-- BEGIN --
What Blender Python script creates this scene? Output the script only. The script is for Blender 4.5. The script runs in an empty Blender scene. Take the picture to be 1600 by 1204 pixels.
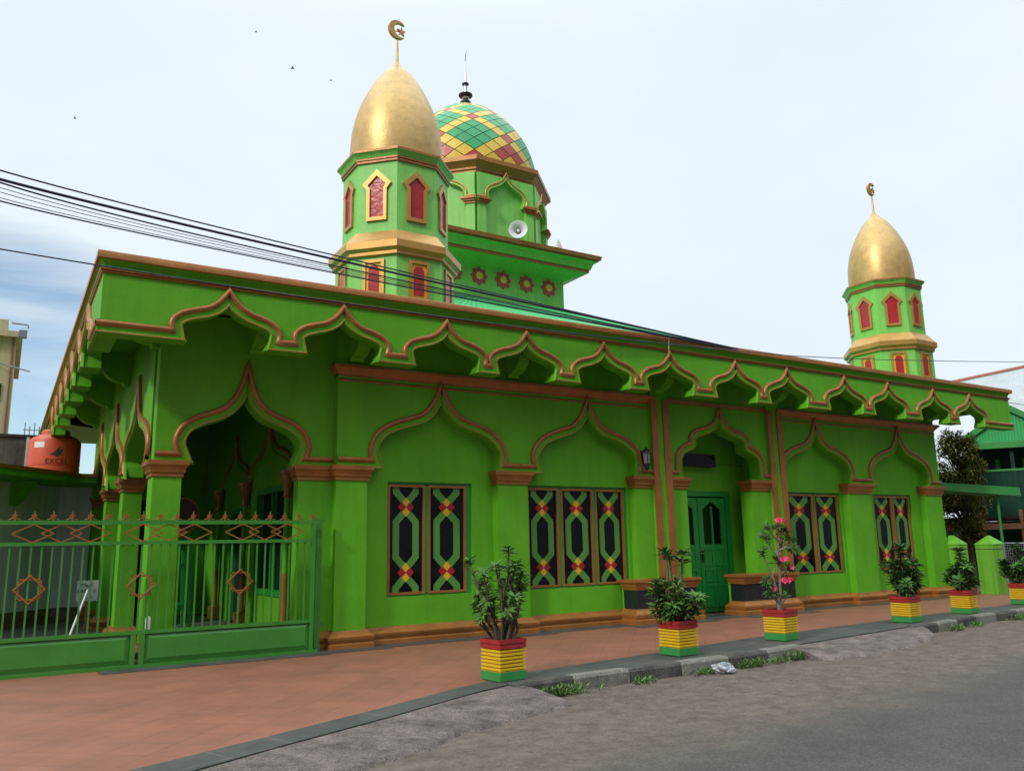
import bpy, bmesh, math, random
from mathutils import Vector, Matrix, noise
random.seed(7)
S = bpy.context.scene
COL = S.collection
PI = math.pi

# ------------------------------------------------------------------ camera, sky, sun, exposure
YAW, PIT, ROL, FPX = 0.556411546, 0.195059719, -0.0203494893, 1272.62
fw = Vector((math.sin(YAW)*math.cos(PIT), math.cos(YAW)*math.cos(PIT), math.sin(PIT)))
r0 = Vector((math.cos(YAW), -math.sin(YAW), 0)); u0 = r0.cross(fw)
rt = r0*math.cos(ROL)+u0*math.sin(ROL); up = u0*math.cos(ROL)-r0*math.sin(ROL)
cd = bpy.data.cameras.new('camera'); cam = bpy.data.objects.new('camera', cd); COL.objects.link(cam)
cam.matrix_world = Matrix(((rt.x, up.x, -fw.x, 0), (rt.y, up.y, -fw.y, -13.467), (rt.z, up.z, -fw.z, 1.6), (0, 0, 0, 1)))
cd.sensor_width = 36; cd.lens = FPX/1600*36; cd.clip_start = .1; cd.clip_end = 3000
S.camera = cam
SUNV = Vector((-.80, -.27, .58)).normalized()
ZENITH, SOUTH = 2.8, .20
W = bpy.data.worlds.new('World'); S.world = W; W.use_nodes = True
nt = W.node_tree; N = nt.nodes; L = nt.links; N.clear()
def nd(t, **k):
    n = N.new(t)
    for a, b in k.items(): setattr(n, a, b)
    return n
wo = nd('ShaderNodeOutputWorld'); bg = nd('ShaderNodeBackground'); bg.inputs[1].default_value = .1
sky = nd('ShaderNodeTexSky', sky_type='NISHITA', sun_disc=False)
sky.sun_elevation = math.asin(SUNV.z); sky.sun_rotation = math.atan2(SUNV.x, SUNV.y)
sky.air_density = 1.0; sky.dust_density = .6; sky.ozone_density = 1.0
tc = nd('ShaderNodeTexCoord')
mp = nd('ShaderNodeMapping'); mp.inputs['Scale'].default_value = (1.2, 1.2, 5.0); mp.inputs['Rotation'].default_value = (.25, .15, 0)
no = nd('ShaderNodeTexNoise'); no.inputs['Scale'].default_value = 2.6; no.inputs['Detail'].default_value = 7; no.inputs['Roughness'].default_value = .55; no.inputs['Distortion'].default_value = .6
L.new(tc.outputs['Generated'], mp.inputs[0]); L.new(mp.outputs[0], no.inputs[0])
dp = nd('ShaderNodeVectorMath', operation='DOT_PRODUCT'); dp.inputs[1].default_value = (-.03, .985, .17)
L.new(tc.outputs['Generated'], dp.inputs[0])
mr = nd('ShaderNodeMapRange', interpolation_type='SMOOTHSTEP'); mr.inputs[1].default_value = .972; mr.inputs[2].default_value = .998; mr.inputs[3].default_value = 1.1; mr.inputs[4].default_value = .0
L.new(dp.outputs['Value'], mr.inputs[0])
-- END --
**Prompt:** Leave out the pictures. Transcribe only the lines above, from the first through the one that contains "PI = math.pi".

**Answer in full:**
What Blender Python script creates this scene? Output the script only. The script is for Blender 4.5. The script runs in an empty Blender scene. Take the picture to be 1600 by 1204 pixels.
import bpy, bmesh, math, random
from mathutils import Vector, Matrix, noise
random.seed(7)
S = bpy.context.scene
COL = S.collection
PI = math.pi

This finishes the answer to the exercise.